После взятия Советской Армией Киева житомирские оккупационные власти не смогли опомниться. Город наполнился грохотом и лязгом машин, устойчивым запахом бензина и машинного масла, шумом взволнованных голосов. Прорыв!
Генерал-комиссариат бежал из Житомира на противоположный берег Тетерева. Немецкие подразделения еще вели бой в городе. Горели дома, ни на минуту не умолкали пулеметы. В эти грозные часы ноябрьским вечером сорок третьего года через дворы и огороды к центру города пробирался немолодой человек в ватнике и картузе. Еще издали он догадался, что горит особняк музея. Но здание сельхозинститута было пока невредимым, и Бруховский поспешил в резиденцию генерал-комиссариата. Ничего, кроме полупустого коробка спичек, в кармане у Всеволода Ильича не было.
Ветер носил по коридорам обрывки бумаг, под ногами валялись пустые бутылки, патронные гильзы. Пахло гарью. Бруховский выбрался на третий этаж. Ткнулся в одну дверь, вторую, третью… И вот он в комнате, где стоят ящики с музейными коллекциями фарфора и стекла. Некоторые из них разворочены, разбросаны черепки побитой старинной посуды. За ящиками в несколько рядов сложены картины. И в соседнем помещении картины вдоль стен, а посредине навалено много пустых рам и подрамников. В мыслях Всеволода Ильича мгновенно пронеслось: «Полотна вырезаны… Похищены самые ценные картины…»

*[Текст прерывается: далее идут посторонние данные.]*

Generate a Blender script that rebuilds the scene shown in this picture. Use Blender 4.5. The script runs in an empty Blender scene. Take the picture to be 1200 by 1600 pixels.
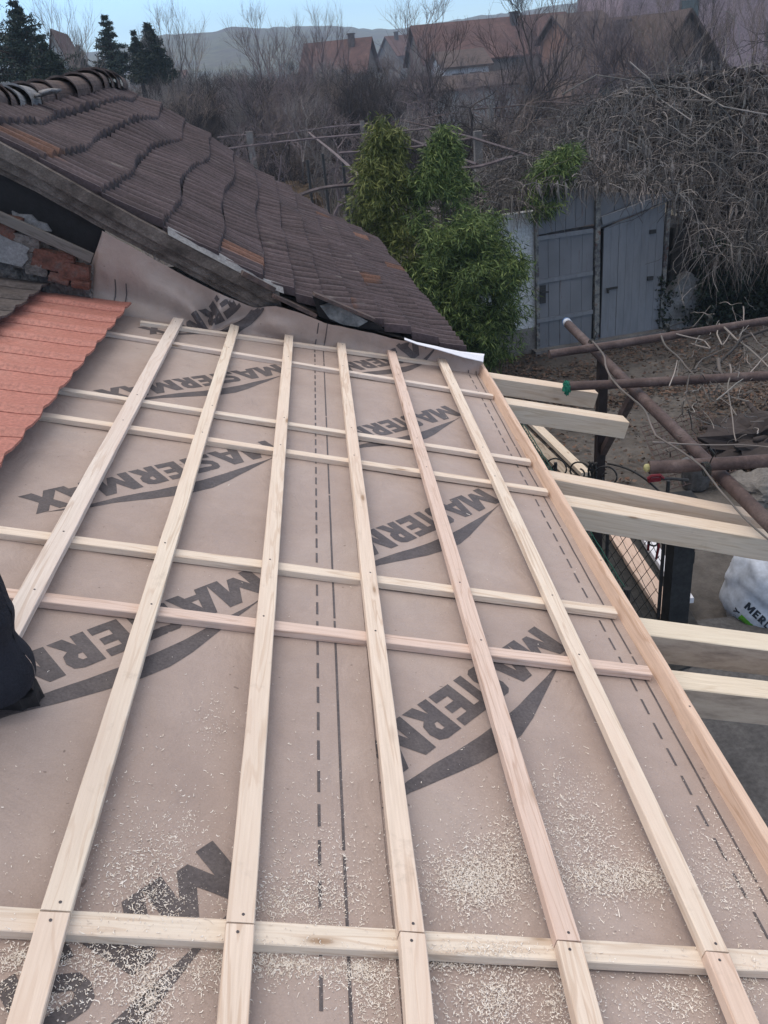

Бруховский пошел дальше. Продвигаясь вдоль стены, Всеволод Ильич нащупал штабеля картин и вдруг почувствовал под ногами какой-то сверток. Зажег спичку — поперек рамы лежал связанный веревкой длинный рулон. Отвернул край полотна, увидел знакомую седую голову художника на портрете, сделанном четыре века назад…
С улицы доносился сильный орудийный гул. Бруховский взвалил рулон на плечи, не ощущая его веса. На втором этаже Всеволод Ильич зацепился за что-то и упал. Но превозмог боль и пошел, еще сам не ведая, куда именно. На улицах было по-прежнему пустынно. Зарево пожаров вырывало город из кромешной тьмы ноябрьской ночи. Но куда все-таки нести рулон? В подвалы под собором или в дом на Старовильской улице?
Вдруг раздалось:
— Стой! Кто идет?
Первая мысль Всеволода Ильича: свой или враг? Нацелены дула трех автоматов. Но не немецких, а наших автоматов! Это, выходит, разведчики, проникшие в центр города.